Jimi Hendrix, il mago e lo stregone nella stessa persona. L’uomo che creava incantesimi unici con le sue dita che passavano sulle corde della chitarra e che al tempo stesso evocavano spiriti malvagi e atmosfere psichedeliche piuttosto che diaboliche. Il ragazzo che aveva imparato a suonare la chitarra da autodidatta in un modo eccezionale tanto da divenire senza alcun dubbio il miglior chitarrista rock - e non solo - di sempre. E pensare che suonava da mancino pur mantenendo la tastiera dello strumento da destri, un rovescio al rovescio: soltanto un mostro eterno della musica saprebbe fare altrettanto!
La sua interpretazione della psichedelia ha portato la musica a livelli stratosferici e nessuno dopo di lui è stato capace di raggiungere tali altezze.

Jim Morrison, il re lucertola come si faceva chiamare dal palco e come si chiamava da poeta maledetto. Una voce unica, profonda e altisonante al tempo stesso capace di infondere sensazioni difficilmente riproducibili fuori dal contesto della sua musica. I Doors erano la giusta cornice per esaltare le sue qualità canore e di uomo da palco ma la sua figura resta unica nel panorama sonoro degli anni Settanta e i testi delle sue canzoni sono inni al fenomeno hippie che ha contribuito profondamente alla formazione di tanti adulti odierni nel bene e nel male. Le tenebre di un esistenzialismo nudo e crudo si propagano spiraleggiando da ogni nota e ogni parola della sua musica, Jean-Paul Sartre sarebbe stato fiero di lui se mai lo avesse conosciuto.

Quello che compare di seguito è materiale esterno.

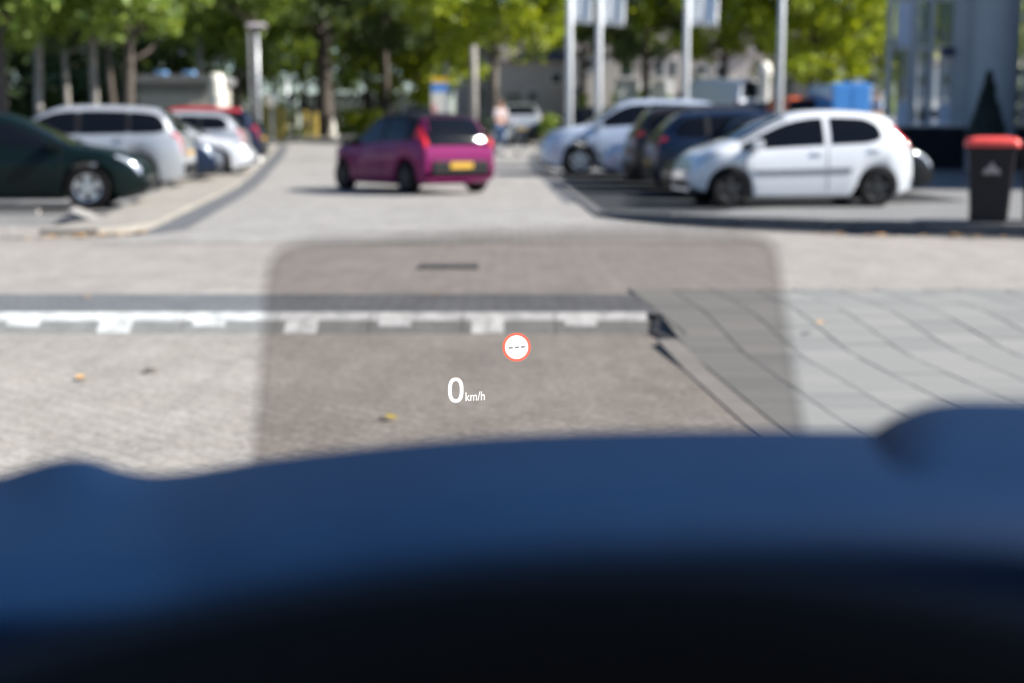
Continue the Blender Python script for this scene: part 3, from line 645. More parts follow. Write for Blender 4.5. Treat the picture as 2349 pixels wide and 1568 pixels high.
def tree(name, X, Y, h0, top, rad, trunk_r, leafm, label, n=80, per=95, size=.17, cr=.8, seed=1, barkm='bark', lean=0.0, group='trees along the street', base=None):
    g = gz(Y) if base is None else base; rnd = random.Random(seed)
    root = empty(name, (X, Y, g), 0, label, 'tree', group)
    hc = (h0 + top) / 2; mb = MB(); pts = []; k = 9
    for i in range(k):
        t = i / (k - 1); pts.append((lean * t * 2 + rnd.uniform(-.05, .05) * (i > 0), rnd.uniform(-.05, .05) * (i > 0), -.05 + t * (hc + .4)))
    mb.tube(pts, [trunk_r * (1.25 if i == 0 else lerp(1.0, .4, i / (k - 1))) for i in range(k)], 12)
    for i in range(7):
        a = rnd.uniform(0, 6.28); z = lerp(h0 * .8, hc, rnd.random()); f = z / (hc + .4); st = Vector((lean * f * 2, 0, z)); L = rad * rnd.uniform(.45, .8)
        e = st + Vector((math.cos(a) * L, math.sin(a) * L, L * rnd.uniform(.5, .9))); m = st.lerp(e, .5) + Vector((0, 0, -.12))
        mb.tube([st, m, e], [trunk_r * .38, trunk_r * .26, trunk_r * .1], 7)
    mb.build('trunk', barkm, root, smooth=True)
    cl = crown_clumps((lean * 2, 0, (h0 + top) / 2), (rad, rad, (top - h0) / 2), n, cr, seed)
    link('crown', leaf_mesh(cl, per, size, seed), leafm, root)
    return root
def T(x, Y, ybot, top, radpx, tr, leafm, label, **k):
    s = 3298 / Y; h0 = zat(ybot, Y) - gz(Y); return tree('tree', xat(x, Y), Y, h0, top, radpx / s, tr, leafm, label, **k)
GL = 'trees of the left grove'
T(8, 44, 90, 9, 210, .22, 'leafA', 'tree with a brown trunk at the left edge of the photo', seed=21, group=GL, n=80)
T(95, 47, 60, 9.5, 200, .16, 'leafA', 'tree with a pale thin trunk behind the dark green car', seed=22, barkm='barkpale', group=GL, n=80)
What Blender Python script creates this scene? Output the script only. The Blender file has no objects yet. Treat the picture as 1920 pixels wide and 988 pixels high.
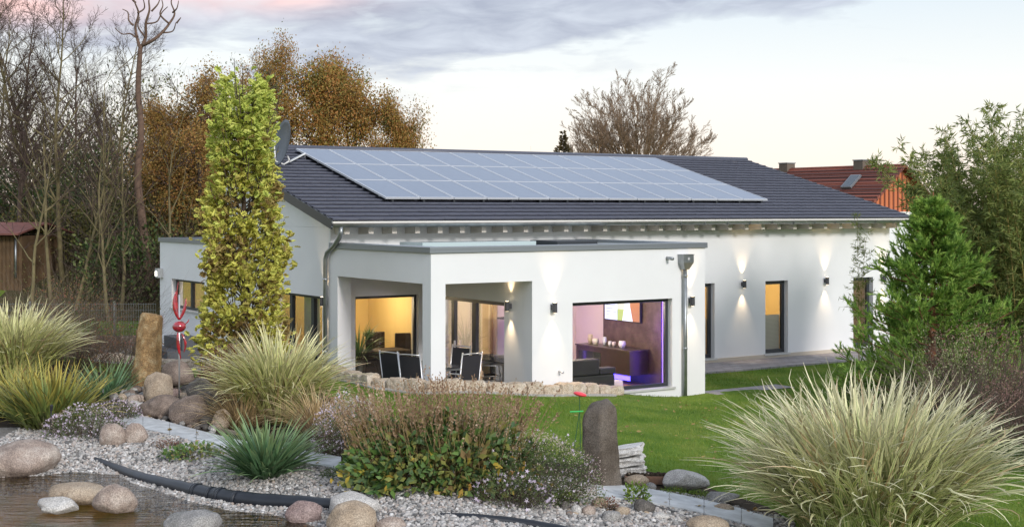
import bpy, math, random
import numpy as np
from mathutils import Vector, Matrix, noise

# ------------------------------------------------------------------ camera
C = bpy.context.scene.collection
SC = bpy.context.scene
F, HC, HY, CX = 2596.0, 4.0, 392.0, 960.0
cam = bpy.data.cameras.new('camera'); camo = bpy.data.objects.new('camera', cam); C.objects.link(camo)
camo.location = (0, 0, HC); camo.rotation_euler = (math.radians(90), 0, 0)
cam.sensor_fit = 'HORIZONTAL'; cam.sensor_width = 36.0
cam.lens = 36.0 * F / 1920.0
cam.shift_y = -(494 - HY) / 1920.0
cam.clip_start = 0.5; cam.clip_end = 3000
SC.camera = camo

# ------------------------------------------------------------------ light
SUN_AZ, SUN_EL = math.radians(150), math.radians(24)
sun = bpy.data.lights.new('sun', 'SUN'); suno = bpy.data.objects.new('sun', sun); C.objects.link(suno)
sun.energy = 1.65; sun.angle = math.radians(10); sun.color = (1.0, 0.955, 0.91)
sdir = Vector((math.sin(SUN_AZ) * math.cos(SUN_EL), math.cos(SUN_AZ) * math.cos(SUN_EL), math.sin(SUN_EL)))
suno.rotation_euler = sdir.to_track_quat('Z', 'Y').to_euler()
SC.view_settings.view_transform = 'Standard'
try: SC.view_settings.look = 'None'
except Exception: pass
SC.view_settings.exposure = 0.60
SC.render.filter_size = 1.05
SC.view_settings.gamma = 1.0
SC.render.engine = 'CYCLES'
SC.cycles.max_bounces = 8; SC.cycles.transparent_max_bounces = 24
SC.cycles.diffuse_bounces = 3; SC.cycles.glossy_bounces = 3
SC.cycles.sample_clamp_indirect = 4.0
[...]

Elvis “The pelvis” Presley, il re del rock and roll, il re e basta; colui i cui tanti suoi estimatori credono sia ancora vivo nascosto in qualche recesso recondito e che partecipano ai pellegrinaggi in suo onore a Graceland, la sua avita magione (ora museo e tempio pagano) in quel di Memphis, Tennessee. L’uomo della “mossa” d’anca, la voce più profonda ed insinuante del rock, il bello che rifiutò di andare in Vietnam e che faceva strappare i capelli a migliaia di ragazze che accorrevano a frotte ad assistere ai suoi concerti; Il frontman che ha vissuto gli ultimi anni della sua vita saltando di tournée in tournée senza mai fermarsi un attimo e che ha dedicato tutto se stesso alla gioia dei suoi fans sparsi su tutto il globo.

E last but not least: Freddie Mercury, la voce assoluta per eccellenza (non la voce del rock o del soul o di altri generi musicali ma la voce totale). Ma anche l’istrione, l’animale da palco, colui che riusciva a coinvolgere folle intere che seguivano le sue parole e le sue mosse ai piedi dei palchi calcati dai Queen durante tutta la loro carriera. Un essere fortissimo e fragilissimo al tempo stesso, caparbio nelle scelte musicali e nella sua capacità di dirigere la band e trasmettergli tutta la sua intensità creativa ma anche un uomo combattuto e trascinato da più mani in direzioni diametralmente opposte. La figura con più sfaccettature di tutto l’universo della musica contemporanea; un compositore e paroliere furibondo: una fucina in azione costante, il creatore di alcuni dei brani più belli e profondi dei nostri tempi.

Queste cinque istituzioni musicali dovrebbero avere uno spazio fisico dedicato a loro come quello del monte Rushmore per i quattro presidenti USA; dovrebbero entrare a pieno diritto negli annali della musica (di tutta la musica) e cosa assai importante dovrebbero essere studiati ed insegnati a livello accademico poiché sono stati e non tornano più. Queste cinque deità sono la summa della musica contemporanea e la raffigurazione sonora della scelta artistica dei tempi moderni e questo dovrebbe bastare per far decidere i parrucconi, assisi sugli scranni dei senati universitari, a far sì che possano sciogliere i nodi delle loro parrucche antiquate e a far posto al nuovo che più nuovo non è ma che ha plasmato tutto un mondo di visioni e realizzazioni artistiche assolutamente tuttora attuali.